Wide vector instructions don't come free. When a core executes AVX-512 (and to a lesser extent AVX2) instructions, it activates a much larger swath of silicon — 512-bit ALUs, wider data paths, and additional FMA units. That silicon draws more current than the chip's voltage regulators can sustain at peak turbo frequency, so the CPU downclocks the offending core (and on older Skylake/Cascade Lake, the entire socket) to stay within its power and thermal envelope.

Intel divides instructions into three "license levels":

• License 0: scalar and light 128/256-bit code — full turbo.
• License 1: heavy 256-bit (AVX2 FMA) or light 512-bit — moderate downclock (~200–400 MHz).
• License 2: heavy 512-bit (AVX-512 FMA) — aggressive downclock, sometimes 30–40% off base.

The transition isn't instant. The core enters the lower license immediately upon executing a qualifying instruction, but it stays in that license for roughly 2 milliseconds after the last one — a hysteresis window so the voltage rail doesn't oscillate. So a single stray AVX-512 instruction in a tight scalar loop can crater throughput for millions of cycles afterward.

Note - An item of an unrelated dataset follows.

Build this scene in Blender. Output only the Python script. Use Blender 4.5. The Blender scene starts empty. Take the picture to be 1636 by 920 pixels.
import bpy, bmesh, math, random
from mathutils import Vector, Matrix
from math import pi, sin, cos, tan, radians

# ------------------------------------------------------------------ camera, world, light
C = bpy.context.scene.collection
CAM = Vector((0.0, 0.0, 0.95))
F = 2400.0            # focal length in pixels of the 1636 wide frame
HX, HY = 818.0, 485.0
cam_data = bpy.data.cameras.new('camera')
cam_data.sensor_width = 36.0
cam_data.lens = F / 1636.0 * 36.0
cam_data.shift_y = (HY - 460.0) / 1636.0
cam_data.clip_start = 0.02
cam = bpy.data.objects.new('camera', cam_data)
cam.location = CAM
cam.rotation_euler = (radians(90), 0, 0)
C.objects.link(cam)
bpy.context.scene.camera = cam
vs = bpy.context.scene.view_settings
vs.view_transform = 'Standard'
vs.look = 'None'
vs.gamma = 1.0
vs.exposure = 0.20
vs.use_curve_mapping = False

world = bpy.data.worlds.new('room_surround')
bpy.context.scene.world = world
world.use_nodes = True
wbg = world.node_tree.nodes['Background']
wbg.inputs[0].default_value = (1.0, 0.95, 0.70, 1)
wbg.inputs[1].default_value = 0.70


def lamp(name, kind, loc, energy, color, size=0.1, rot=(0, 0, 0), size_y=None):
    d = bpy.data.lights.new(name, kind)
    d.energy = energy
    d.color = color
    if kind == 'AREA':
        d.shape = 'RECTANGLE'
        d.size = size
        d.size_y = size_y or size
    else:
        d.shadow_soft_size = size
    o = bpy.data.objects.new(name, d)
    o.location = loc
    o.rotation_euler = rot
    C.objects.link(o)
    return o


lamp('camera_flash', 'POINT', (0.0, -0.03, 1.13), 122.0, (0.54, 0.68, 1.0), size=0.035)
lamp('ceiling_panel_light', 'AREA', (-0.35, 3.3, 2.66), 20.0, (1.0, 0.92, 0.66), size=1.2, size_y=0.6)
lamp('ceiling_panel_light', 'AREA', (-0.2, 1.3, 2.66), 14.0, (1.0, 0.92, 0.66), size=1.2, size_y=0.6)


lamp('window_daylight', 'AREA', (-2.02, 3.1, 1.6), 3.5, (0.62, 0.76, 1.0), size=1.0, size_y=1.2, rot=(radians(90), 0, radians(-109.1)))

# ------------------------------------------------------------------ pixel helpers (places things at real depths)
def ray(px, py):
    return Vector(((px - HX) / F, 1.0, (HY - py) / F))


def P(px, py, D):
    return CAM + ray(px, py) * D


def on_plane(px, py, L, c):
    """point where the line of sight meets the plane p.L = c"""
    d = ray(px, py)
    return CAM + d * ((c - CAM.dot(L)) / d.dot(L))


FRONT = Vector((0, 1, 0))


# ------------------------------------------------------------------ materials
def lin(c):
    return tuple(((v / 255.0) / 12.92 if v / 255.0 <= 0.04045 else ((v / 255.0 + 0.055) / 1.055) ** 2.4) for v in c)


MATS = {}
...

Real-world example: glibc's memcpy on Skylake-X used AVX-512 for large copies. A web server doing one big memcpy per request would knock the core into License 2; subsequent scalar request-parsing code ran at 2.4 GHz instead of 3.5 GHz until the 2 ms window expired. Cloudflare measured this in production and disabled AVX-512 in their build — the scalar penalty on hot paths outweighed the vectorized memcpy win. The same issue bit numpy users who saw single-threaded scripts get slower after upgrading to AVX-512-enabled BLAS.

Rule of thumb: AVX-512 pays off only when the vectorized region runs for at least ~20 µs of continuous SIMD work. Below that, the frequency penalty during the surrounding scalar code (lasting 2 ms) dwarfs the speedup. Compute the breakeven: if vectorization is 3× faster but the core runs at 0.75× frequency for 2 ms afterward, you need ~500 µs of scalar work after the SIMD region to break even.

Ice Lake and newer chips reduced the penalty dramatically — per-core voltage domains mean one core's AVX-512 no longer drags down its neighbors, and the downclock magnitude shrank. Sapphire Rapids made the License 2 penalty nearly negligible. But you still need to cat /proc/cpuinfo | grep avx512 and check the microarchitecture before assuming wide vectors are a win.